A second explosion has hit the city of Kandahar in southern Afghanistan, a day after more than 40 people there were killed in a truck bombing.
Al Jazeera's Zeina Khodr, reporting from the city, said Wednesday's blast was caused by a rocket, according to residents.
She said the blast occured at about 10.30pm, hitting a square in the centre of the city close to a branch of the Kabul Bank.
Firefighters battled the blaze for more than an hour and our correspondent reported a heavy security presence at the scene along with several ambulances.
The streets were largely empty at the time of the attack, with the city still reeling from Tuesday's deadly assault and many Kandahar residents observing the fasting month of Ramadan.
Dangerous city
Michael Griffin, an expert on Afghanistan, told Al Jazeera: "It came five or six days after the maximum alert had passed, so it was easier to go under the radar.
"In my view, it was the Taliban, but of course, the Taliban is not a unified force.
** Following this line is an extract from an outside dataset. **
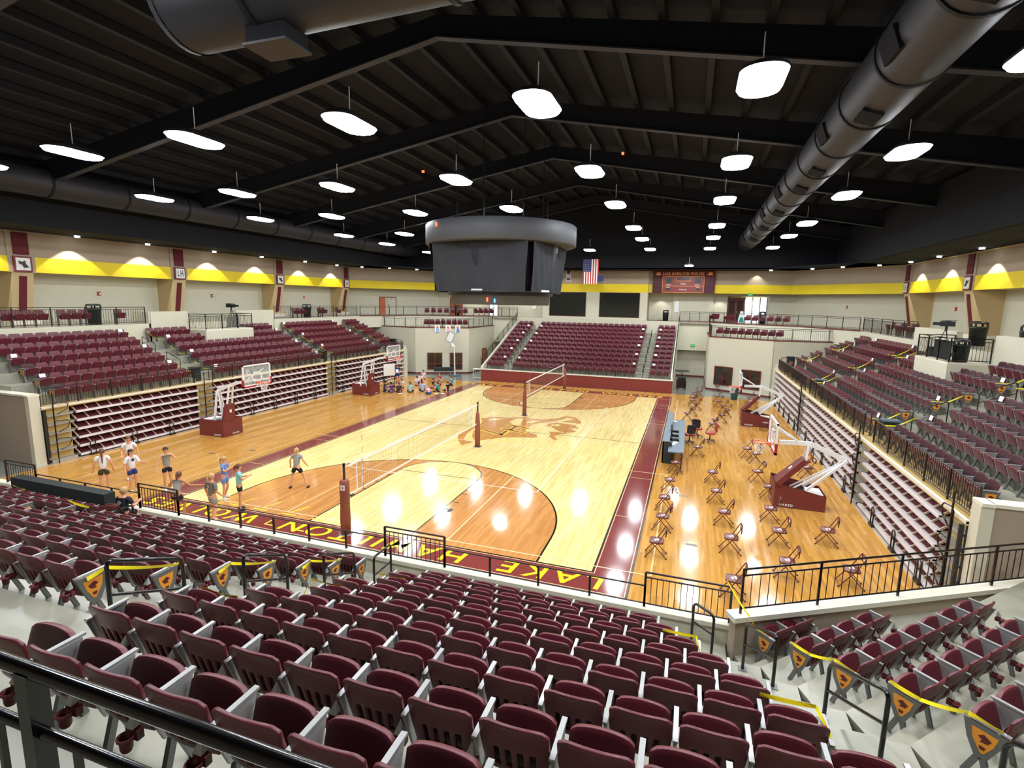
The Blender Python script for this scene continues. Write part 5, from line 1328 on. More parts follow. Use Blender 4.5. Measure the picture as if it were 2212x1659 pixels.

There is no such thing as a unified Taliban. It seems to be a strategy of tension during a very long, drawn out election process."
A Taliban spokesman had earlier denied responsibility for Tuesday's bombing.
Wednesday's attack comes just hours after the governor of Kandahar handed responsibility for the city's security over to the army.
The police have promised to arrest the perpetrators of Tuesday's attack in the heart of the city within 72 hours.
Kandahar is the biggest city in southern Afghanistan, an area where Taliban fighters battling the Western-backed government continue to have strongholds.
The city was the powerbase of the former Taliban government, which was ousted from power in Afghanistan by US-led troops in 2001 and replaced with Karzai's Western-backed administration.
The Taliban has struck repeatedly in recent weeks in a bloody countdown to nationwide elections last week, only the second time that war-weary Afghans have voted for a president in their history.